For Palestinians, refugee status is nearly a century long. But ask any Palestinian, at whatever age, where they are from and you will hear, “I am from the village of so and so in Palestine.” Born and raised in Gaza, Baroud asked many Palestinians of several generations about their lives, long-hidden by Zionist fictional history books and mainstream news that dominate Western newspapers.
Refugee life. Baroud’s first story is of Marco who lived in the Yarmouk refugee camp in Syria, just outside Damascus. Formed in 1957, over 100,000 Palestinians once lived there, many supportive of the Syrian revolution that started in 2011. But they were besieged by the Assad regime and ISIS fundamentalists during Syria’s counterrevolutionary inferno. Marco was among those who escaped Yarmouk, eventually joining other refugees — “Palestinians, Syrians, Iraqis and Afghans — united in the belief that a quick death at sea was better than the continued insecurity of life in the shadow of eternal wars.” The Yarmouk camp is now, in July 2018, completely destroyed. No longer a refuge for anybody.

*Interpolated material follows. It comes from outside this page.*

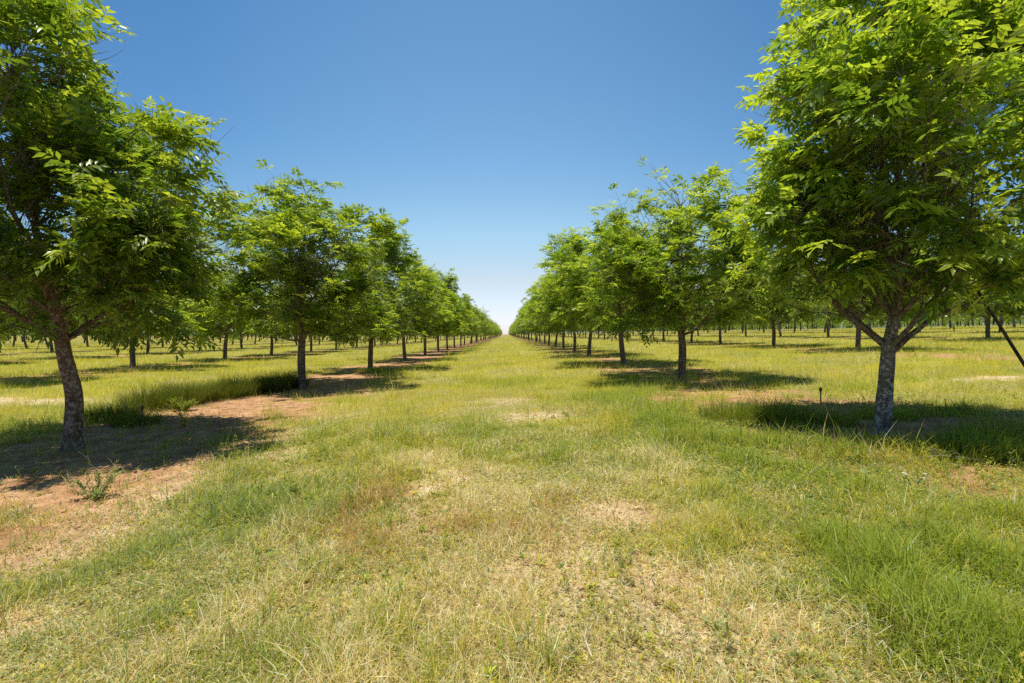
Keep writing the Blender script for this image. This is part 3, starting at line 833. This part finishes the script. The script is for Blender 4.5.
link(bpy.data.objects.new('petals', np_mesh('petals', np.array(PV), [np.array(PF)], M_PETAL)), fl)

# the sward itself
C = np.concatenate(grass_C)
F = [np.concatenate(v) for v in grass_F.values() if v]
grass = link(bpy.data.objects.new('grass', np_mesh('grass', np.concatenate(grass_V), F, M_GRASS, False, {'tint': np.c_[C, np.ones(len(C))]})))
tag(grass, 'patchy dry and green grass covering the lane and the spaces between rows', 'grass', kind='stuff')
print('grass verts', len(C))

# ------------------------------------------------------------------ light, sky, camera
EL, AZ = 80.0, -130.0                      # azimuth from +Y, negative to the left
w = bpy.data.worlds.new('World'); scene.world = w; w.use_nodes = True
nt = w.node_tree; bg = nt.nodes['Background']
sky = nt.nodes.new('ShaderNodeTexSky'); sky.sky_type = 'NISHITA'; sky.sun_disc = False
sky.sun_elevation = R(EL); sky.sun_rotation = R(AZ); sky.altitude = 1200; sky.air_density = 1.0; sky.dust_density = .6; sky.ozone_density = 1.6
# blue deepens with height (world direction); unseen zenith darkened to cut ambient light
tc = nt.nodes.new('ShaderNodeTexCoord'); sx = nt.nodes.new('ShaderNodeSeparateXYZ'); nt.links.new(tc.outputs['Generated'], sx.inputs[0])
cl = ramp(nt.nodes, nt.links, sx.outputs['Z'], [(0, (.53, .51, .68)), (.112, (.72, .61, .53)), (.2, (.72, .76, .655)), (.34, (.58, .735, .72)), (.565, (.50, .70, .72)), (.66, (.30, .46, .53)), (.8, (.13, .24, .31)), (1, (.05, .10, .15))])
mk = mixcol(nt.nodes, nt.links, 1.0, sky.outputs[0], cl, 'MULTIPLY')
# and tinted deeper beside the lane than along it, also cutting side ambient light
hx = nt.nodes.new('ShaderNodeVectorMath'); hx.operation = 'MULTIPLY'; hx.inputs[1].default_value = (1, 1, 0); nt.links.new(tc.outputs['Generated'], hx.inputs[0])
hn = nt.nodes.new('ShaderNodeVectorMath'); hn.operation = 'NORMALIZE'; nt.links.new(hx.outputs[0], hn.inputs[0])
hy = nt.nodes.new('ShaderNodeSeparateXYZ'); nt.links.new(hn.outputs[0], hy.inputs[0])
ac = ramp(nt.nodes, nt.links, hy.outputs['Y'], [(0, (.34, .46, .60)), (.70, (.47, .60, .73)), (.84, (.60, .73, .83)), (.95, (.86, .91, .94)), (1, (1, 1, 1))])
mk = mixcol(nt.nodes, nt.links, 1.0, mk, ac, 'MULTIPLY')
nt.links.new(mk, bg.inputs[0]); bg.inputs[1].default_value = .265
sd = bpy.data.lights.new('sun', 'SUN'); sd.energy = 5.0; sd.angle = R(.53); sd.color = (1.0, .95, .87)
so = bpy.data.objects.new('sun', sd); link(so); so.location = (-20, 40, 60)
d = np.array([math.sin(R(AZ)) * math.cos(R(EL)), math.cos(R(AZ)) * math.cos(R(EL)), math.sin(R(EL))])
import mathutils
so.rotation_euler = mathutils.Vector(d).to_track_quat('Z', 'Y').to_euler()

cd = bpy.data.cameras.new('camera'); co = bpy.data.objects.new('camera', cd); link(co)
cd.sensor_width = 36; cd.lens = 36 * 480 / 1024; cd.clip_end = 5000; cd.clip_start = .05
co.location = (0, 0, 1.75)
co.rotation_euler = (R(90) - math.atan(7.5 / 480), 0, -math.atan(6 / 480))
scene.camera = co

scene.view_settings.view_transform = 'Standard'; scene.view_settings.look = 'None'; scene.view_settings.exposure = 0; scene.view_settings.gamma = 1
cy = scene.cycles
cy.max_bounces = 6; cy.diffuse_bounces = 3; cy.glossy_bounces = 2; cy.transmission_bounces = 4; cy.transparent_max_bounces = 4
cy.use_denoising = False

The second story comes from Ahmad, a fellahin (peasant) who joined the armed struggle in 1948 against Zionist colonizers and militias that were unleashed by British withdrawal and the creation of the State of Israel. This was the “Nakba” (catastrophe), which resulted in numerous Arab village massacres and terrified, fleeing residents — 750,000 of them. It was the very definition of ethnic cleansing, this time by the Israeli military and right-wing settlers. Palestinian fighters were hopelessly outgunned. “When a permanent truce was eventually reached,” writes Baroud, “Palestine was no longer Palestine. … The first generation were assigned the ‘refugee’ title and were forced to keep it until most of them died in exile.”

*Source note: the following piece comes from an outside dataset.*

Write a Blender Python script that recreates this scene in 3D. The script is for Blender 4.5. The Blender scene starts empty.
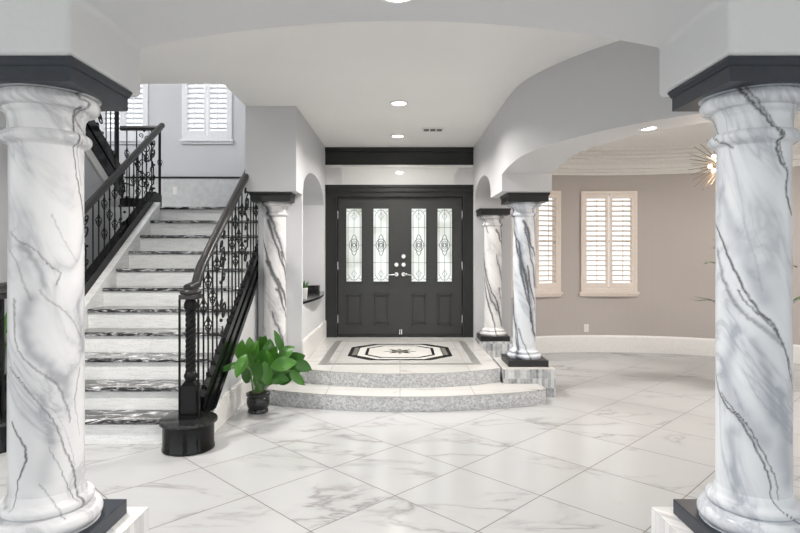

Ahmad, the one-time fighter, became a teacher in Gaza. But he was jailed by Egypt twice for three long years each, for his political opinions. And jailed by Israel when its army occupied the Gaza Strip twenty years later. He still talks about his village — “Al-Sawafir and its barefooted fellahin, who were pure and true socialists because they shared tea, lentils and ragged clothes.”
Unknown heroines. The author salutes the women of Gaza. One of them was Umm Marwan, his mother’s friend in the Gaza refugee camp. Like most of the women, Umm Marwan preserved the community while the men were off working as cheap laborers for Israel. Women raised the young, persevered in crowded and impoverished camps, and developed their own and new generations’ rebel hearts.
The 1987 intifada broke out in Gaza as thousands of third-generation, refugee-camp-born fellahin took to the streets in reaction to Israeli killings and abuse. Hundreds were killed by the soldiers. This spawned the “birth of a movement from the women’s collective power for the first time since they became refugees,” writes Baroud. And it was led by Umm Marwan whose son was a teenage revolutionary. She led groups of women in her own camp who plunged physically between their children and the soldiers who regularly lined up kids to break their bones and smash their faces against the sidewalk.
And when another camp nearby was being starved out by an army blockade, it was women from Umm Marwan’s village marching at the front of a huge rally to break the blockade. The stunned military encampment didn’t fire a shot. The trapped villagers walked out.
Truth told. This book provides genuine history, through living people. From the Palestinian exile girl born and raised in Australia whose Jewish teacher shocks the first grader with, “There is no such thing as Palestine.” To the battle-scarred, Palestinian Bedouin who fought in pre-Israel Palestine, Jordan, Lebanon, and Syria; now, white-haired and still rebellious in Gaza, he presses Red Cross offices to help locate his family, still lost in Syria. To the U.S. supporter who risked his life helping the wounded in Gaza during the 2014 massacres, infuriated with his own government for contributing to Israel’s murderous policies.
Baroud relates several more stories. All of them make it possible for the rest of the world to learn Palestinian history “as told by its tenacious victims, not barefaced aggressors. It documents the lives of a people who stand tall and fight back.” Their example is a gift to the rest of us.